Feeling bone dry makes the prospect of sitting down to crank out words, string them together in coherent sentences, and form (hopefully) interesting prose incredibly unappealing.

Nevertheless, I love writing. I love writing in the same way that I had hoped to love math, economics, environmental studies, and French (and all the other ill-fitting majors I considered). I love writing in the same way that Brother #1 loves cars and loaves of bread, that Brother #2 loves running and traveling, that Brother #3 loves money and the market, that Mom loves birds and papery things, and that Pops loves real maple syrup and working in the barn.


Writing, the Old-Fashioned Way

The problem is, I don't quite know what to do about it. It's too late to be a journalism major or an English minor and still graduate on time. It's too late to get the "big internship" away from home the summer going into senior year (that would have hopefully led to a job offer after graduation) as I had planned. I don't know if I want to be an editor or an author. I don't know if I want to write a magazine column, an article, or a book. I don't even know  what I want to write about.
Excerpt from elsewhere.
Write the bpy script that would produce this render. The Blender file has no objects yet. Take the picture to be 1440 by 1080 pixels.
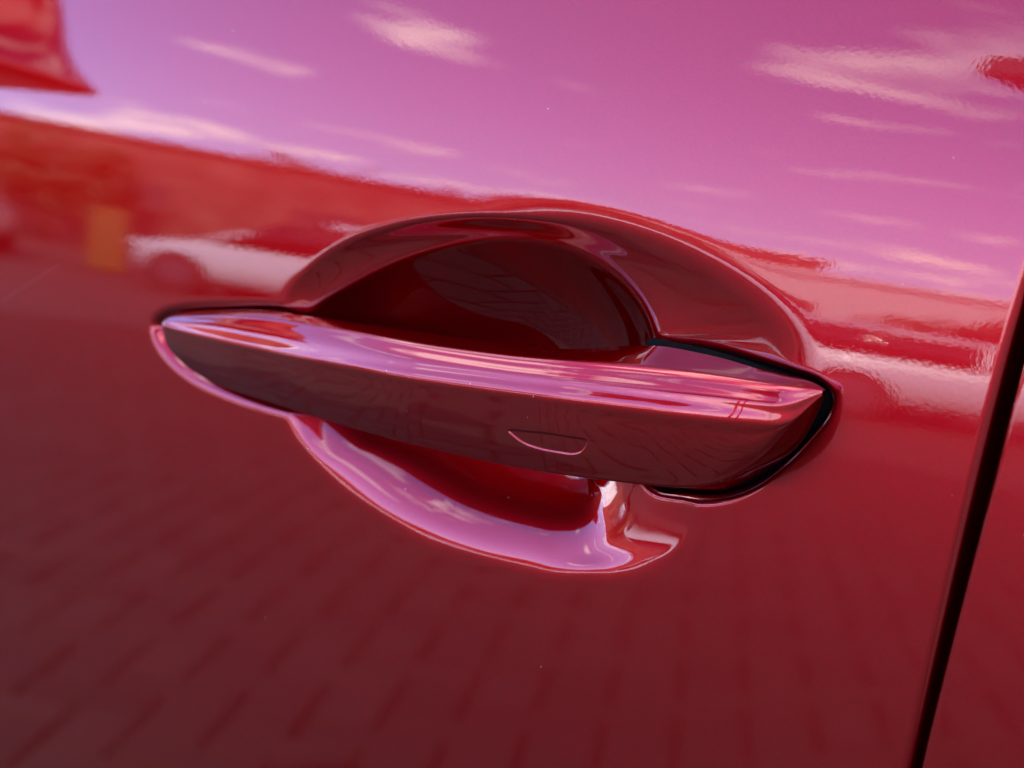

I'm anxious to know right this minute what my career path will be. I want to know how to get started - which seminars to attend, where to live, and who to contact. I want to know how to deal with rejection and how to get promoted. I want to know if you can truly make a living doing something that you love.

But most of all, I don't want to hear another already successful person say:
1. It's all about networking
2. Something will open up when you least expect it
3. It will all work out

1 comment:

  1. How about everything will unfold as it should? That is my favorite for you. You are a writer. Really. Just as you are. Breathe in breathe out and write!